Эти фрески потом оказались вдруг скрыты, не исчезнув, продолжив глядеть, но покинув видимый снизу мир. Сейчас вот ненадолго вновь открылись нам - и снова укроются огромными поздними иконами пророков, еще и заклеенные для сохранности от страшно коптящих снизу свечей нынешних патриарших служений консервирующим материалом. Навсегда или нет - кто знает?

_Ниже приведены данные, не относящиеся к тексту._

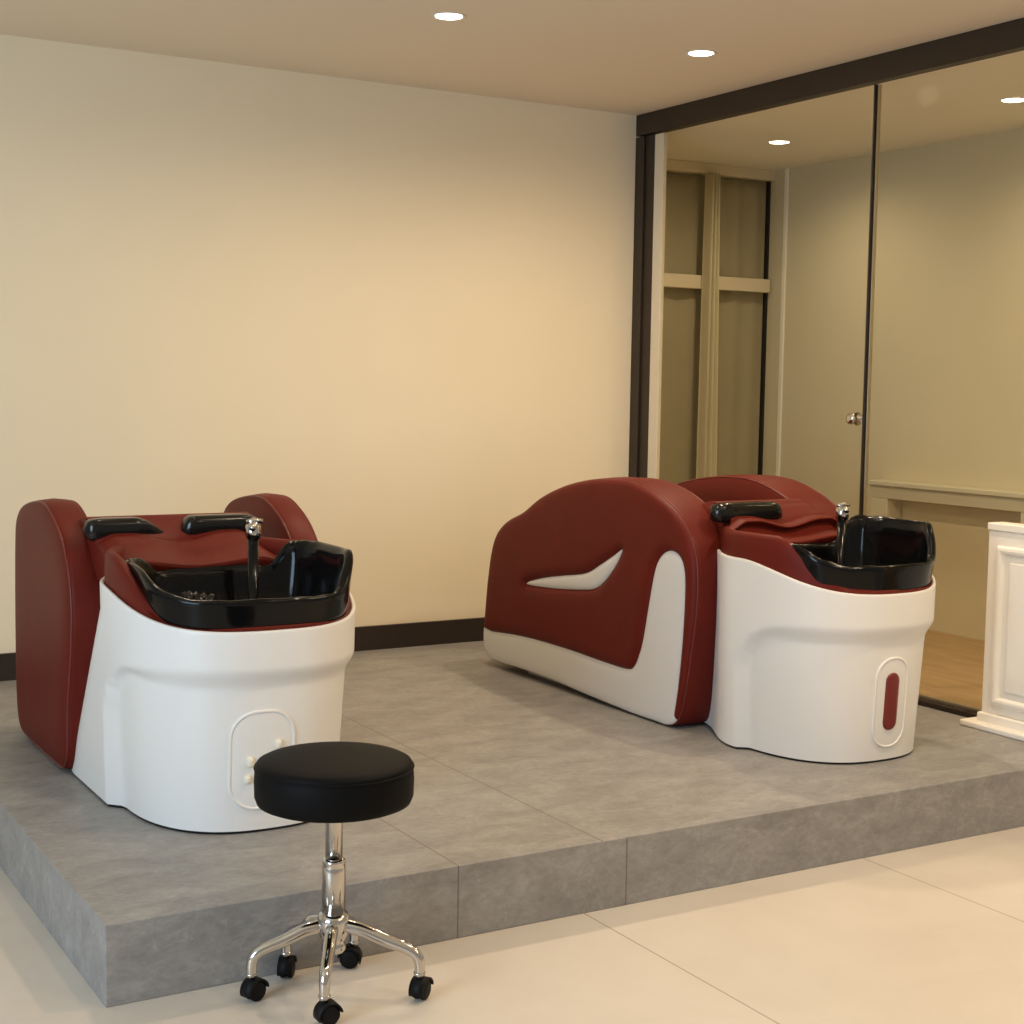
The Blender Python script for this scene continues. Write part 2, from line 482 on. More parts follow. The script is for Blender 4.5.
# raised panel with picture-frame mouldings on the -x face
def ring_frame(x_a, x_b, y0, y1, z0, z1, w, name, parent):
    lx, ly, lz = parent.location
    def rect(x, i): return [(x-lx, y0+i-ly, z0+i-lz), (x-lx, y1-i-ly, z0+i-lz), (x-lx, y1-i-ly, z1-i-lz), (x-lx, y0+i-ly, z1-i-lz)]
    rings = [rect(x_a, 0), rect(x_b, w*0.2), rect(x_b - 0.002, w*0.5), rect(x_b, w*0.75), rect(x_a, w)]
    V, F = loft(rings, True)
    return mesh_obj(name, V, F, M['cab'], parent, smooth=False)
for ya, yb_ in ((3.20, CY - 0.048),):
    ring_frame(CF, CF - 0.014, ya, yb_, HP + 0.095, CT - 0.085, 0.034, 'panel_moulding', cab)
    cpart('door_panel', CF - 0.008, CF + 0.001, ya + 0.065, yb_ - 0.065, HP + 0.155, CT - 0.145, M['cab'], 0.006, cab)

# ------------------------------------------------------------------ ceiling downlights
def downlight(x, y, z, label):
    t = tag(empty('ceiling_downlight', (x, y, z)), label, 'ceiling light', 'recessed ceiling downlights')
    V, F = lathe_vf([(0.052, -0.0005), (0.060, -0.004), (0.064, -0.004), (0.068, -0.0005)], 48)
    mesh_obj('trim_ring', V, F, M['lampring'], t)
    V, F = lathe_vf([(0, -0.003), (0.03, -0.003), (0.052, -0.002), (0.053, -0.0004)], 48)
    mesh_obj('lamp_lens', V, F, M['lamp'], t)
    return t
DL = [(2.769, 5.228, HC, 'recessed round downlight in the main ceiling, left of the pair'),
      (3.959, 5.19, HC, 'recessed round downlight in the main ceiling, nearest the dark glass frame'),
      (5.386, 6.351, H2, 'recessed downlight in the ceiling beyond the glass, near the curtained window'),
      (5.467, 4.829, H2, 'recessed downlight in the ceiling beyond the glass, cut by the right picture edge')]
for x, y, z, l in DL: downlight(x, y, z, l)

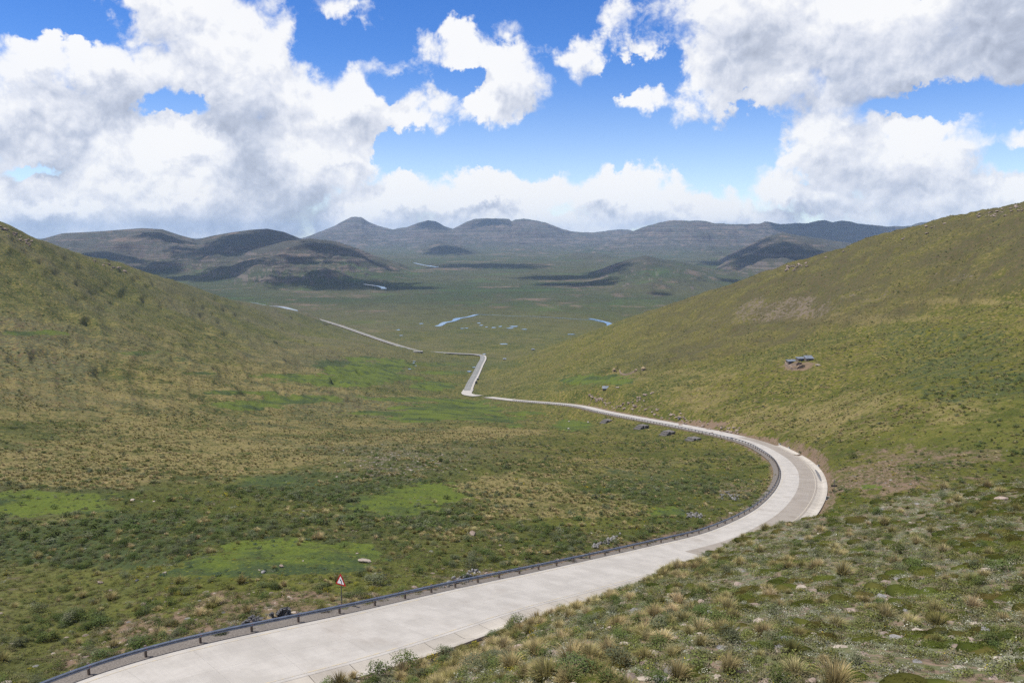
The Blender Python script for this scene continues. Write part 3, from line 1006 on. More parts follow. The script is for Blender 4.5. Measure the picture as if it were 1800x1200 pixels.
def box(b, x0, x1, y0, y1, z0, z1, bevel=0.0, M=None):
    vs_ = [b.verts.new((x, y, z)) for x in (x0, x1) for y in (y0, y1) for z in (z0, z1)]
    fs = [b.faces.new([vs_[i] for i in q]) for q in ((0, 1, 3, 2), (4, 6, 7, 5), (0, 4, 5, 1), (2, 3, 7, 6), (0, 2, 6, 4), (1, 5, 7, 3))]
    if bevel:
        es = list({e for f in fs for e in f.edges})
        r = bmesh.ops.bevel(b, geom=es, offset=bevel, segments=1, affect='EDGES')
        vs_ = list({v for v in r['verts']} | {v for v in vs_ if v.is_valid})
    if M is not None:
        bmesh.ops.transform(b, matrix=M, verts=[v for v in vs_ if v.is_valid])
    return b


def tube(b, p0, p1, r0, r1=None, n=8):
    r1 = r0 if r1 is None else r1
    p0, p1 = Vector(p0), Vector(p1)
    q = (p1 - p0).to_track_quat('Z', 'Y')
    ra = [b.verts.new(p0 + q @ Vector((r0 * math.cos(2 * math.pi * i / n), r0 * math.sin(2 * math.pi * i / n), 0))) for i in range(n)]
    rb = [b.verts.new(p1 + q @ Vector((r1 * math.cos(2 * math.pi * i / n), r1 * math.sin(2 * math.pi * i / n), 0))) for i in range(n)]
    for i in range(n):
        b.faces.new((ra[i], ra[(i + 1) % n], rb[(i + 1) % n], rb[i]))
    b.faces.new(ra[::-1])
    b.faces.new(rb)


def raw_mesh(name, V, Fq, smooth=False, tip=None):
    """mesh from vertex array and list/array of equal-length faces"""
    me = bpy.data.meshes.new(name)
    V = np.asarray(V, np.float32)
    Fq = np.asarray(Fq, np.int32)
    k = Fq.shape[1]
    me.vertices.add(len(V))
    me.vertices.foreach_set('co', V.ravel())
    me.loops.add(Fq.size)
    me.loops.foreach_set('vertex_index', Fq.ravel())
    me.polygons.add(len(Fq))
    me.polygons.foreach_set('loop_start', np.arange(0, Fq.size, k, dtype=np.int32))
    me.polygons.foreach_set('use_smooth', np.full(len(Fq), smooth))
    if tip is not None:
        a = me.attributes.new('tip', 'FLOAT', 'POINT')
        a.data.foreach_set('value', np.asarray(tip, np.float32))
    me.update()
    return me


def gz(x, y):
    return float(ground(np.array([x]), np.array([y]))[0])


# ------------------------------------------------------------------ the road
def concrete_mat(name, c1, c2, rnd=0.022):
    m, T = new_mat(name)
    g = T.node('ShaderNodeNewGeometry')
    P = g.outputs['Position']
    n1 = T.noise(P, 0.35, 6, 0.65)
    n2 = T.noise(P, 3.0, 5, 0.7)
    tc = T.node('ShaderNodeTexCoord')
    at = T.attr('lane')                                   # u across the lane, v along it
    sep = T.node('ShaderNodeSeparateXYZ')
    T.l.new(at.outputs['Vector'], sep.inputs[0])
    cb = T.node('ShaderNodeCombineXYZ')
    T.put(cb.inputs[0], T.math('MULTIPLY', sep.outputs[0], 4.5))
    T.put(cb.inputs[1], T.math('MULTIPLY', sep.outputs[1], 0.05))
    streak = T.noise(cb.outputs[0], 1.0, 5, 0.6)          # tyre marks and sweeping run along the lane
    cb2 = T.node('ShaderNodeCombineXYZ')
    T.put(cb2.inputs[0], T.math('MULTIPLY', sep.outputs[0], 0.25))
    T.put(cb2.inputs[1], T.math('MULTIPLY', sep.outputs[1], 5.0))
    broom = T.noise(cb2.outputs[0], 1.0, 3, 0.6)          # broomed finish across it
    c = T.mix(T.rng(n1, 0.35, 0.65), (*c1, 1), (*c2, 1))
    c = T.mix(T.math('MULTIPLY', T.rng(streak, 0.46, 0.70), 0.30), c, (0.30, 0.28, 0.26, 1))
    c = T.mix(T.math('MULTIPLY', T.rng(n2, 0.60, 0.80), 0.25), c, (0.26, 0.23, 0.20, 1))
    stain = T.math('MULTIPLY', T.rng(T.noise(P, 0.11, 7, 0.7), 0.54, 0.70), 0.35)     # washed-on dirt and old spills
    c = T.mix(stain, c, (0.22, 0.185, 0.15, 1))
    oi = T.node('ShaderNodeObjectInfo')
    f = T.math('MULTIPLY_ADD', oi.outputs['Random'], 2 * rnd, 1 - rnd)
    f = T.math('MULTIPLY', f, T.math('MULTIPLY_ADD', broom, 0.16, 0.92))
    hs = T.node('ShaderNodeHueSaturation')
    T.put(hs.inputs['Value'], f)
    T.put(hs.inputs['Color'], c)
    principled(T, hs.outputs[0], 0.9, 0.25, normal=bump(T, broom, 0.15, 0.02))
    return m


M_CONC = concrete_mat('pale_concrete', (0.335, 0.312, 0.278), (0.400, 0.374, 0.336))
M_CONC2 = concrete_mat('worn_concrete', (0.225, 0.195, 0.160), (0.270, 0.238, 0.200))
M_DRAIN = concrete_mat('drain_concrete', (0.355, 0.32, 0.268), (0.405, 0.368, 0.313), 0.08)


def lane_attr(me, uv):
    a = me.attributes.new('lane', 'FLOAT_VECTOR', 'POINT')
    a.data.foreach_set('vector', np.asarray(uv, np.float32).ravel())


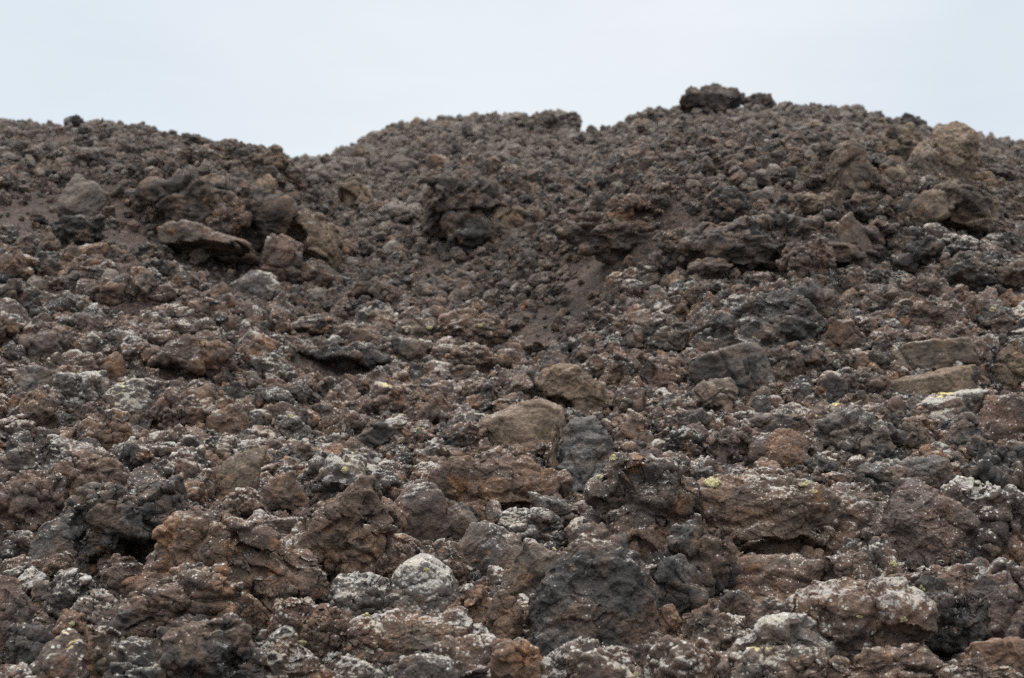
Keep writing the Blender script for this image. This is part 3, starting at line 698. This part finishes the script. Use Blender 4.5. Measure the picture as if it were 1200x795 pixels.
for k, (name, u, v, w, h, style, mat, label, kw) in enumerate(H):
    if v > 520 and w * h > 1200 and kw.get('ref') not in OUTLINE: w, h = w * 1.36, h * 1.25   # near blocks lean on one another
    if 195 < v < 335 and w > 34:                            # the crags of the upper slope stand well proud of it
        w, h = w * 1.18, h * 1.22; kw.setdefault('dist', -.40)
    base = surf_at(u, min(v + .40 * h, 800), land)
    sc0 = base[1] / F
    depth = min(max(.55 * w + .25 * h, .75 * min(w, h)), 1.1 * min(w, h) + .1 * w) * sc0
    yc = base[1] + .16 * depth + kw.get('dist', 0)
    d = ray(u, v); c = np.array([0, 0, EYE]) + d / d[1] * yc
    sc = yc / F
    W, HH = w * sc * 1.10, h * sc * 1.06
    ext_d = min(.16 * float(sstep(15, 9.5, yc)) + .10 * HH, .55 * HH)      # its foot, down between its neighbours
    level = 7 if w * h > 9000 else 6 if w * h > 1500 else 5
    full = HH + ext_d
    ol = OUTLINE.get(kw.get('ref'))
    if ol is not None:
        ol = np.array([((px - u) * sc * 1.14, (v - py) * sc * 1.12) for px, py in ol])
        if v < 270: ol *= 1.12
        ol[ol[:, 1] < -.2 * HH, 1] -= ext_d
    p, f = rock_shape(100 + k * 7, style, (W * .93, depth, full * .95), level, kw.get('hollow'), kw.get('roll', 0) * .85, outline=ol)
    lo, hi = p.min(0), p.max(0)
    p = p - (lo + hi) / 2                                   # keep the size that was measured
    p *= np.clip(np.array([W, depth, full]) / (hi - lo), .6, 1.6)
    p += np.array([0, 0, HH / 2 - full / 2])
    low = np.array([0, 0, p[:, 2].min()])
    me = mesh_np('lava_' + name, p - low, f); me.materials.append(MAT[mat])
    o = obj('lava_' + name, me, Vector(c + low))
    tag(o, label, name if name in ('rock', 'boulder', 'slab', 'outcrop', 'crag') else {'block': 'lava block', 'mound': 'mound', 'shelf': 'rock shelf', 'bank': 'rock bank', 'hummock': 'mound'}[name], GROUP.get(name))
    HERO.append((o, u, v, w, h, yc, kw.get('ref')))
# ------------------------------------------------------------------ loose rubble
PROTO_STYLES = ['block', 'crag', 'slab', 'lump', 'block', 'block', 'block', 'crag', 'lump', 'slab', 'mound', 'block', 'crag', 'lump', 'round', 'block']
NEAR_M = ['mix', 'brown', 'mix', 'purp', 'mix', 'brown', 'rust', 'char', 'mix', 'purp', 'lich', 'mix', 'char', 'spot', 'spot', 'mix']
FAR_M = ['far', 'far', 'far', 'far', 'far', 'far', 'fartan', 'far', 'far', 'far', 'far', 'purp', 'char', 'far', 'far', 'far']
MID_M = ['ridge', 'ridgebrown', 'ridge', 'purp', 'ridge', 'ridgebrown', 'ridgebrown', 'char', 'ridge', 'ridgebrown', 'mix', 'ridge', 'ridge', 'ridgebrown', 'far', 'ridge']
protos = []
for k, st in enumerate(PROTO_STYLES):
    R = np.random.RandomState(900 + k)
    p, f = rock_shape(4000 + k * 13, st, (2.0, R.uniform(1.5, 1.9), R.uniform(1.2, 1.7)), 5, fineness=1.7)
    protos.append((p, f))
def proto_collection(name, mats, level_meshes):
    c = bpy.data.collections.new(name)
    for k, ((p, f), m) in enumerate(zip(level_meshes, mats)):
        me = mesh_np('rubble_stone', p, f); me.materials.append(MAT[m])
        c.objects.link(bpy.data.objects.new('rubble_stone', me))
    return c

RS = np.random.RandomState(5)
def scatter(n, y0, y1, rmin, rmax_k, alpha, amax=.40):
    y = np.sqrt(RS.uniform(y0 * y0, y1 * y1, n)); a = RS.uniform(-amax, amax, n); x = a * y
    r = rmin * y * np.minimum(RS.uniform(0, 1, n) ** (-1 / alpha), rmax_k)
    dn = fbm(np.stack([x * .8, y * .8, x * 0], 1), 77, 3)
    keep = RS.uniform(0, 1, n) < np.clip(.78 + .8 * dn, .15, 1) * (1 - .985 * dirtiness(x, y)) + (r < rmin * y * 1.2) * .03
    return x[keep], y[keep], r[keep]

x1, y1, r1 = scatter(46000, 5.9, 15.5, .0026, 5.0, 1.85)
x2, y2, r2 = scatter(105000, 15.5, 39.0, .00130, 4.5, 2.1)
x3, y3, r3 = scatter(36000, 6.0, 13.0, .0014, 2.0, 2.0, .38)
x4, y4, r4 = scatter(34000, 12.5, 20.0, .0020, 4.2, 2.1)
k1 = RS.uniform(13.0, 15.5, len(x1)) > y1; x1, y1, r1 = x1[k1], y1[k1], r1[k1]
# stones standing along the crest
ac = RS.uniform(-.40, .40, 260); y5 = np.interp(ac, _ag, _dg) + RS.uniform(-.5, .7, 260); x5 = ac * y5
r5 = .045 * np.minimum(RS.uniform(0, 1, 260) ** -.55, 4.5)
x2, y2, r2 = np.concatenate([x2, x5]), np.concatenate([y2, y5]), np.concatenate([r2, r5])
X = np.concatenate([x1, x2, x3, x4]); Y = np.concatenate([y1, y2, y3, y4]); RR = np.concatenate([r1, r2, r3, r4])
KIND = np.concatenate([x1 * 0, x2 * 0 + 1, x3 * 0, x4 * 0 + 2]).astype(int)
Zr = rough_height(X, Y)
# a stone settles into the clods, and none of the loose ones covers the face of a big rock
Z = Zr + RR * RS.uniform(.2, .8, len(X))
pu, pv, pd = project(np.stack([X, Y, Z], 1))
pr = RR / pd * F
ok = np.ones(len(X), bool)
for (o, u, v, w, h, yc, ref) in HERO:
    e = ((pu - u) / (w * .5 + pr * .75)) ** 2 + ((pv - (v - .08 * h)) / (h * .46 + pr * .75)) ** 2
    ok &= ~((e < 1) & (pd < yc + .1 * h / F * yc) & (pr > 2.5))
X, Y, Z, RR, KIND, pu, pv, pr = (q[ok] for q in (X, Y, Z, RR, KIND, pu, pv, pr))
n = len(X)
PID = RS.randint(0, 16, n)
ROT = RS.uniform(-math.pi, math.pi, (n, 3))
SCL = RR[:, None] * RS.uniform(.75, 1.2, (n, 3))

# the largest in view become objects of their own
inview = (pu > 6) & (pu < 1194) & (pv > 100) & (pv < 785)
order = np.argsort(-pr * inview)[:200]
LOOK = {'ridge': 'dark', 'ridgebrown': 'dull brown', 'mix': 'mottled brown and black', 'brown': 'rough brown', 'purp': 'purple brown', 'rust': 'rusty', 'char': 'charcoal black', 'lich': 'lichen crusted',
        'spot': 'white spotted', 'grey': 'grey', 'far': 'grey brown', 'fartan': 'weathered tan'}
SHAPE = {'lump': 'knobbly', 'block': 'angular', 'crag': 'jagged', 'mound': 'crumbly', 'round': 'rounded', 'slab': 'flat'}
refs = [(u, v, w, h, ref) for (o, u, v, w, h, yc, ref) in HERO if ref]
used = {}; meshes = [mesh_np('lava_clinker', p, f) for p, f in protos]
for me in meshes: me.materials.append(MAT['mix'])
for i in order:
    m = (NEAR_M, FAR_M, MID_M)[KIND[i]][PID[i]]; st = PROTO_STYLES[PID[i]]
    o = obj('lava_clinker', meshes[PID[i]], (X[i], Y[i], Z[i]))
    o.rotation_euler = ROT[i]; o.scale = SCL[i]
    o.material_slots[0].link = 'OBJECT'; o.material_slots[0].material = MAT[m]
    cand = sorted(refs, key=lambda q: math.hypot((pu[i] - q[0]) / (q[2] * .5 + 30), (pv[i] - q[1]) / (q[3] * .5 + 30)))
    lab = None
    for q in cand[:6]:
        du, dv = pu[i] - q[0], pv[i] - q[1]; gap = math.hypot(du, dv)
        side = ('above' if dv < 0 else 'below') if abs(dv) / q[3] > abs(du) / q[2] else ('left of' if du < 0 else 'right of')
        far = 'just ' if gap < .75 * (q[2] + q[3]) / 2 + 25 else 'some way '
        for extra in ('', 'smaller '):
            t = f"{extra}{LOOK[m]} {SHAPE[st]} clinker rock {far}{side} {q[4]}"
            if t not in used: lab = t; break
        if lab: break
    used[lab] = 1
    tag(o, lab, 'rock', 'loose clinker rocks')
rest = np.ones(n, bool); rest[order] = False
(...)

Уже спускаясь по пыльным лестницам, в узком и длинном окне южной стены собора я увидал реку, а за нею церкви и башни Замоскворечья - тоже с обычно недоступной высоты, превосходящей бровку Боровицкого холма. Глянул к горизонту, где должно было быть между незаметным подъемом Теплостанской возвышенности и идущей на юго-восток бескрайней низменностью Москвы-реки село, в котором жил и родился отец, дед, прадед и все-все-все вплоть до времени вскоре после конца Смуты. Не удивлюсь, если они жили там и раньше, просто от более ранних времен не осталось записей. Место, где нашему когдатошнему селу следовало б быть, впрочем, сейчас оказалось закрыто силуэтами недостроенных огромных домов, пустое пространство в которых вначале планировали продавать по цене неплохих замков где-нибудь в Чехии, сейчас уже рады отдавать за деньги, выплачиваемые властью в случае гибели мобилизованного, а там, глядишь, уже и начнут выделять узбекским и киргизским строителям вовсе в виде погашения долга компании по зарплате под обязательство как-нибудь обжить и что-нибудь платить за коммуналку.